THE FALLING is actually a more appropriate title, and that's what's on the print used for Shout's Blu-ray (it also occasionally runs on MGM HD and Comet under this title). It barely even qualifies as an ALIEN ripoff except for one faceburster scene at the very end, which is the first time we even get a clear look at a creature. Mostly, we see the gory after-effects of a cow being taken over, a corpse with an alien fetus bulging out of his neck, and one local with his face shredded. The creature effects are sparse but deliver the splattery goods when Sarafian gets around to them. But in the end, ALIEN PREDATORS is a total slog, with far too much time spent on an uninteresting love triangle that doesn't even seem interesting to the three actors, who got a nice vacation out of the deal but probably had to question how their promising careers led them to a cheap Spanish horror movie in such a short amount of time. At the time of filming, Christopher was only a few years removed from his breakout role in 1979's coming-of-age classic BREAKING AWAY and 1981's CHARIOTS OF FIRE; professional figure skater Johnson was nominated for a Golden Globe for the 1978 hit ICE CASTLES and was a Bond girl in 1981's FOR YOUR EYES ONLY; and Hewitt co-starred with Brooke Shields in 1981's popular but multiple Razzie-nominated ENDLESS LOVE, and was part of the ensemble of the 1983 Monty Python offshoot YELLOWBEARD.

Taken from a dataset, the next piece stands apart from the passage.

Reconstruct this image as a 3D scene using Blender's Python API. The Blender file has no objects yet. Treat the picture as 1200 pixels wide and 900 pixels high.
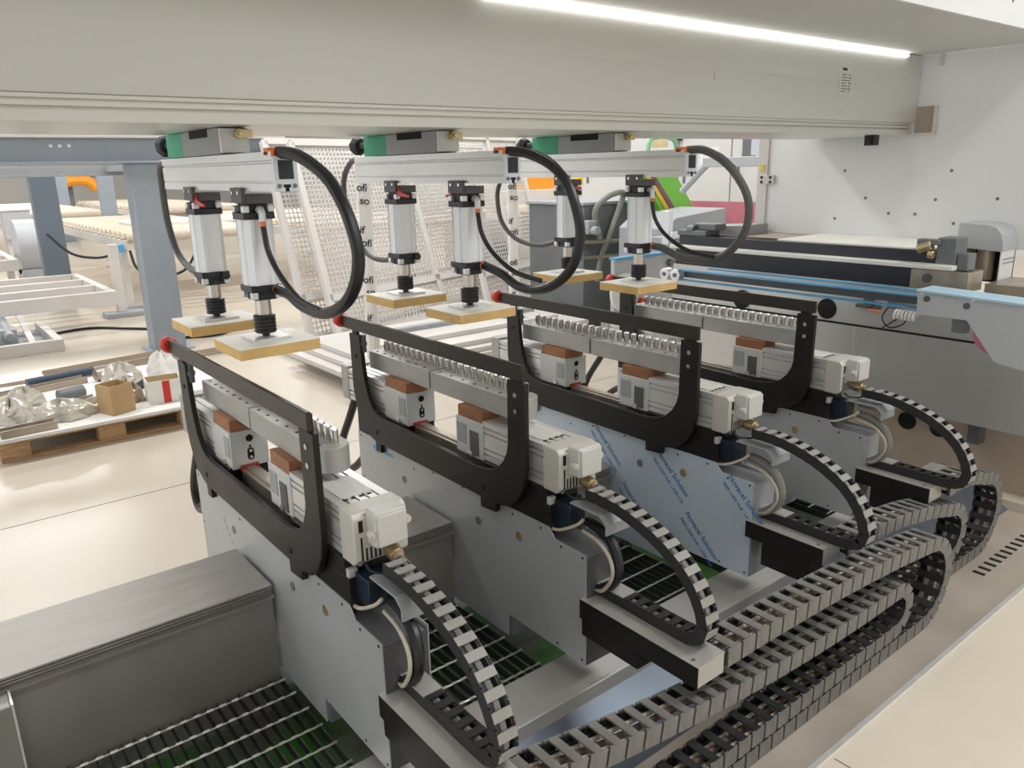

ALIEN PREDATORS did nothing to further their careers by the time of its eventual 1987 release: Johnson and Hewitt both logged time in the world of DTV (Johnson in Cirio H. Santiago's 1988 Filipino post-nuke THE SISTERHOOD before retiring from acting in the late '90s to focus on her family, Hewitt in several early '90s erotic thrillers like SECRET GAMES and NIGHT RHYTHMS, his last credit to date being a guest spot on a 2003 episode of ER), while Christopher was already reduced to playing the title hero's sidekick in 1986's JAKE SPEED, Hollywood's one-and-done attempt to make Wayne Crawford a big-screen action star. Christopher did play the adult Eddie Kaspbrak in the 1990 TV mini-series version of IT and was a regular presence on TV throughout the '90s and '00s, but it wasn't until 2012 that he had another prominent role, as the attorney for Leonardo DiCaprio's nefarious Calvin Candie in Quentin Tarantino's DJANGO UNCHAINED. Christopher's place in film history is secure thanks to the beloved BREAKING AWAY, but bottom-of-the-barrel duds like ALIEN PREDATORS only succeeded in killing any momentum he had going. Sarafian would certainly go on to make better movies (am I the world's only GUNMEN fan?), and while I totally get the feeling of nostalgia for the 1980s VHS glory days, there can't possibly be a cult around ALIEN PREDATORS, can there? Sarafian's on a commentary track on the Blu-ray, and judging from the long periods of dead air and the fact that he basically pulls a peace-out and calls it a day five minutes before the movie's over are pretty solid indicators that even he doesn't have much affinity for it.